Day 2 no meds. I’m starting to feel again and I feel a sense of rage. It’s like my body is starting to shake inside from my suppressed anger. Anger because I am one of those dickheads who always puts people first. I am always trying to figure out how to please people.
You know what!? You can’t please anyone and no one can please you. Being content and happy comes from inside. I know this, I fucking KNOW IT deep in my core. But for some reason I am constantly looking for someone, someone who will take my love, someone who will give me love.
Well you know what. There’s no one out there. I’m sorry to burst the bubble. Everyone wants something for themselves. Very FEW people are looking to give just for giving sake. Everyone has an agenda, a motive, a reason for giving you their time. Make no mistake.
Unconditional love is a rare thing in this world. I had it to give once… But now I am not so sure love fucking hurts. It destroys people. Just look at the forum. Everyone is looking for love and acceptance… Friendship and respect. Damn we can’t even get that. Let alone REAL DEEP Unconditional love- which has always been my fucking quest in this bullshit existence. It’s never gonna happen.
The only way to survive is to love yourself, becomes selfish. Look after yourself and suddenly you will find people grovelling at your feet!
6 comments
yeah i agrees , unconditional love is not frequent in the real world . many people just love for beauty or money or something else..
but this does not mean all are selfish or behave selfishly all the times.. many people do love unconditionally.
dont be selfish
You must not lose faith in humanity.
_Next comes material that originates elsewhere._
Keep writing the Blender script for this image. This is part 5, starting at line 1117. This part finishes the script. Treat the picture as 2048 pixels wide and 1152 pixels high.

Humanity is an ocean; if a few drops of the ocean are dirty, the ocean does not become dirty.
Word
QuirkyFox ,
I believe in every word you said but” is to be a ****.” being a **** is nothing to be proud of, don’t be a ****! BE THE NICE PERSON YOU ARE! don’t allow past relationships to change you, who wants a ****? nobody! that’s just doomed! move on be a good person, pull the sheets over your toes at night saying I may have gotten fooled I may have gotten fuck! BUT! I’m not a bad person, maybe a victim? but rather be a victim then a calculated ****! A **** IS WORTHLESS! a real woman is priceless! e prices less that’s is a measure of your worth, the dark side is just that DARK!
Thanks for putting me straight… I was off on one, sorry! You were right and I’ve edited the post. I just wanna be helpful not a **** haha.